私が社会に出た40年前、多くの日本企業はボトムアップ経営だった。課長になると実務に関わることが減り、新聞ばかり読んでいた。部長以上は重役出勤だ。だからこそ現場社員には自由があり、新たな挑戦を許す土壌があった。
勤務時間の管理も緩かった。私自身の経験は特殊だと思うが、日本専売公社(現JT)や三和総合研究所に勤めていた20~30代の時、平均の月間残業時間は150時間を超えていた。ただ、それだけ働いていても不満はなかった。残業代がすべて支払われていたことに加え、必死に働いてスキルを学び、成長しているという充足感があったからだ。

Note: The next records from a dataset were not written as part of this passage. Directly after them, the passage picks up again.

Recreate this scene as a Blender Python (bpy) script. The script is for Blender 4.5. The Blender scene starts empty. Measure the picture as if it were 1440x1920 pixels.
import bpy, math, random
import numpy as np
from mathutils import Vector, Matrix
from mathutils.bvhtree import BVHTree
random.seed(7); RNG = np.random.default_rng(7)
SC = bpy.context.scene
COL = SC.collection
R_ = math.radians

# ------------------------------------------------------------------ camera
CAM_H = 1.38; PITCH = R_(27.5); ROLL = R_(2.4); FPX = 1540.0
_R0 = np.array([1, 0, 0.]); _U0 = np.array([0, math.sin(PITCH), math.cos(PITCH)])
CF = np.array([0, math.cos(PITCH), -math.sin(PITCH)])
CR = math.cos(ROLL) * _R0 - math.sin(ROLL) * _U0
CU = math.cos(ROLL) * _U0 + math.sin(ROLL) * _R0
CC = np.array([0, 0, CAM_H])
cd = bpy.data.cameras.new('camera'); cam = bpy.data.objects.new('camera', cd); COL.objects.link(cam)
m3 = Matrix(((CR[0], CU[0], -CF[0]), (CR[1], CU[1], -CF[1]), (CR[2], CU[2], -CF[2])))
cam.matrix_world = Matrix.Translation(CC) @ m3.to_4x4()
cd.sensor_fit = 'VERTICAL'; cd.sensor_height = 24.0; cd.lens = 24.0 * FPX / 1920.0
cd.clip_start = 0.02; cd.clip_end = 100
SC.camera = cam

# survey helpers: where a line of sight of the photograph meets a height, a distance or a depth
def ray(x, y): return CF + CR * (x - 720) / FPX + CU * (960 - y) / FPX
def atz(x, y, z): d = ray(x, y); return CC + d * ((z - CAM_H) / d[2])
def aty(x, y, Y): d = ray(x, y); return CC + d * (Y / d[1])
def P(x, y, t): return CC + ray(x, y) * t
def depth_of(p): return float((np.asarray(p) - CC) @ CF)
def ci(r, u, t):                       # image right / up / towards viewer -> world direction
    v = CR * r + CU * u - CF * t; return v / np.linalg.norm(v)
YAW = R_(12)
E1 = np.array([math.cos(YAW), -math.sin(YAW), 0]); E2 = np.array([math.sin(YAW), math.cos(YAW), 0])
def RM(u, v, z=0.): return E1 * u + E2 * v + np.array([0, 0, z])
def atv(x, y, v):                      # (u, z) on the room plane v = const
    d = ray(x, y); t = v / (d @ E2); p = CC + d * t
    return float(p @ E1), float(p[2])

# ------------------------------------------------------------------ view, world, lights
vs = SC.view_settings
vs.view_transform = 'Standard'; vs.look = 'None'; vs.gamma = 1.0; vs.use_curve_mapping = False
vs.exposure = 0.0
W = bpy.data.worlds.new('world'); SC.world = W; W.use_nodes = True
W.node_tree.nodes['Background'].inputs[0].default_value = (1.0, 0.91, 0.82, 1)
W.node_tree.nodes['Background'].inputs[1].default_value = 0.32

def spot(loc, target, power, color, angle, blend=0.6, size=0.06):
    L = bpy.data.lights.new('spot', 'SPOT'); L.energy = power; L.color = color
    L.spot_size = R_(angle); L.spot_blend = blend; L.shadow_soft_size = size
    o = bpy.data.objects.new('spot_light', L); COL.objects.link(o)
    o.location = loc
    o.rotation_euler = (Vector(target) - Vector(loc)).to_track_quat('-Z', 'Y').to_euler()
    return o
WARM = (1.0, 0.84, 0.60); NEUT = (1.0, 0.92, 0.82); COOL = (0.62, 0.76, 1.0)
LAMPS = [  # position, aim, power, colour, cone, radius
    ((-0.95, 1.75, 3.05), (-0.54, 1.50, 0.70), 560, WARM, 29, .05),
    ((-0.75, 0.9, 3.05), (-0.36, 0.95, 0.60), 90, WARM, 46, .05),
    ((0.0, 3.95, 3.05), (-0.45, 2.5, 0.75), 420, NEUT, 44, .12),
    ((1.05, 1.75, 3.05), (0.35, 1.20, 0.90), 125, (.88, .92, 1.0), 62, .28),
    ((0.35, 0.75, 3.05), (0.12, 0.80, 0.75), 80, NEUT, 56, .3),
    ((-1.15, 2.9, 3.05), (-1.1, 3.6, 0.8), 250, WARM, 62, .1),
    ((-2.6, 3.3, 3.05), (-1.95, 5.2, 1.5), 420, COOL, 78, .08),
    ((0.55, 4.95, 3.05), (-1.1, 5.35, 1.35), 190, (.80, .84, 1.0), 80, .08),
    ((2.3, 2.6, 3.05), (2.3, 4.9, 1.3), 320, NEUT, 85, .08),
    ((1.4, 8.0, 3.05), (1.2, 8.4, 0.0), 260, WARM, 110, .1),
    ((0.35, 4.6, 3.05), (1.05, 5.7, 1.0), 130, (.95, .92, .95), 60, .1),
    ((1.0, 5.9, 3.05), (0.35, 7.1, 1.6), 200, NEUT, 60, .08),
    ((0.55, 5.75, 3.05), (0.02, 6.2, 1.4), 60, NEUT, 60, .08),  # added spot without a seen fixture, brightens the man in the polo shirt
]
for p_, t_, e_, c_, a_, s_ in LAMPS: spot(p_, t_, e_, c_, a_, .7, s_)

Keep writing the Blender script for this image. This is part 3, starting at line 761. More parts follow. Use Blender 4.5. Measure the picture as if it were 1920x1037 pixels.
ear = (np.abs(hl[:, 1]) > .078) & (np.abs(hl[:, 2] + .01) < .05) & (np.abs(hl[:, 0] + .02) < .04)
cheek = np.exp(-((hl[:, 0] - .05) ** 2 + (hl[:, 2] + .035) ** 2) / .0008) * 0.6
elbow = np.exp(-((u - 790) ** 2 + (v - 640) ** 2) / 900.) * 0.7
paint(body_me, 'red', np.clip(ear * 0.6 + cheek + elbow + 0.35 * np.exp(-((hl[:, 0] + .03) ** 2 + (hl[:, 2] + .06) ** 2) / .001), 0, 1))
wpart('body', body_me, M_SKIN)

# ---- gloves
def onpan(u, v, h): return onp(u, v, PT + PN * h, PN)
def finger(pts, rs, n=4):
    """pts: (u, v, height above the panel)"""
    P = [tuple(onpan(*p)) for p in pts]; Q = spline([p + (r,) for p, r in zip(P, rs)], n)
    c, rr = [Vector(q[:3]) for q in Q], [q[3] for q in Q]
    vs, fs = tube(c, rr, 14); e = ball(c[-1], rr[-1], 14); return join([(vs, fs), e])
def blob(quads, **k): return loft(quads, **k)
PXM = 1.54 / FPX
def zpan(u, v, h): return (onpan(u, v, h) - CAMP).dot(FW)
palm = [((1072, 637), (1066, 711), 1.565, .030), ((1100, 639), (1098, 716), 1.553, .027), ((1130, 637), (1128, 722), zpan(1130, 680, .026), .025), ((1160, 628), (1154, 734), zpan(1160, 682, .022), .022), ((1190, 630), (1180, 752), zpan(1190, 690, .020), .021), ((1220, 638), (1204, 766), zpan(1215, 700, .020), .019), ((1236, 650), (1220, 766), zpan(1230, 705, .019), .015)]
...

ところが近年はトップダウンの経営が増えた。経営陣が細かい業務までマニュアル化し、社員を縛っている。社員からすればマニュアル仕事は創意工夫の余地はなく、労働の楽しみはない。仕事を通じた自己実現など夢のまた夢だ。そのうえ若年層の年収は減っているのだから目も当てられない。働き方改革で労働時間と残業代が抑えられた結果、日本の実質賃金はG7でぶっちぎりの最下位となった。
働き方改革関連法を受けて多くの企業が残業規制を強化した。時間を決めて社内の照明を一斉に消した結果、単に仕事を家に持ち帰る人が増えただけだった。
真の働き方改革とは、時間を規制するのではなく、「残業代をすべて支払う」ことに尽きる。経営陣が残業代を払いたくないと考えれば、必然的に無駄な仕事は見直され、業務に創意工夫が生まれる。サービス残業を厳格に禁止すれば、働き方改革はおのずと起きるはずだ。